Le roman est si dense et foisonnant qu'on comprend pourquoi si peu de cinéastes s'y sont attelés», regrette la journaliste qui trouve Charlotte Gainsbourg «caricaturale». «La Promesse de l'aube était celle d'un destin digne du grand écran. Aujourd'hui, c'est aussi un film raté», juge Positif.
Le «ratage» selon certains critiques viendrait du fait que le film est trop «lisse», manquant de profondeur, comme l'explique Culturebox : «Le mode de récit, avec une voix off très présente de Pierre Niney (Gary adulte), assure le rythme mais c'est au détriment de la sensibilité et de la finesse si bien déployées dans l'œuvre de référence. Du grand spectacle, oui. Mais il manque les aspérités, tout avance trop vite, on ne fait qu'effleurer ces moments de drames ou d'allégresse.

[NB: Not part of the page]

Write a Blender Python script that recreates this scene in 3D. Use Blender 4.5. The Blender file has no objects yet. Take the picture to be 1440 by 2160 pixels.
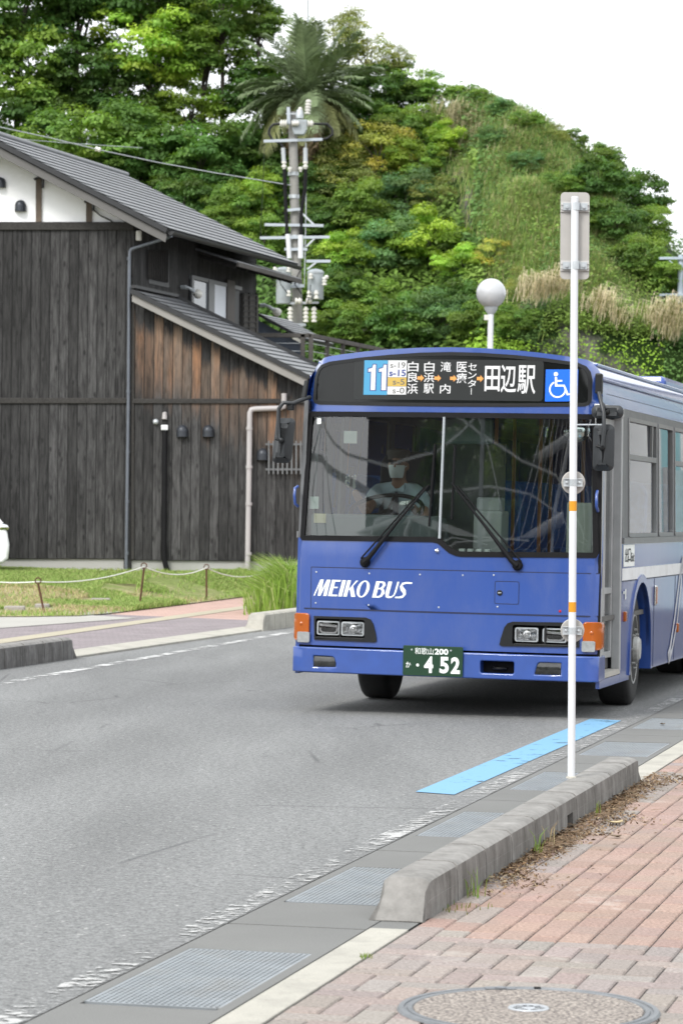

Charlotte Gainsbourg déploie une belle énergie, impose un accent russe sans se décrédibiliser, mais elle perd en subtilité. Pierre Niney, lui, surjoue Gary sans nous convaincre. Son incarnation reste en surface, pas assez de tourments, on cherche en vain les démons qui habitaient l'écrivain.» La Promesse de l'aube promet encore de riches empoignades.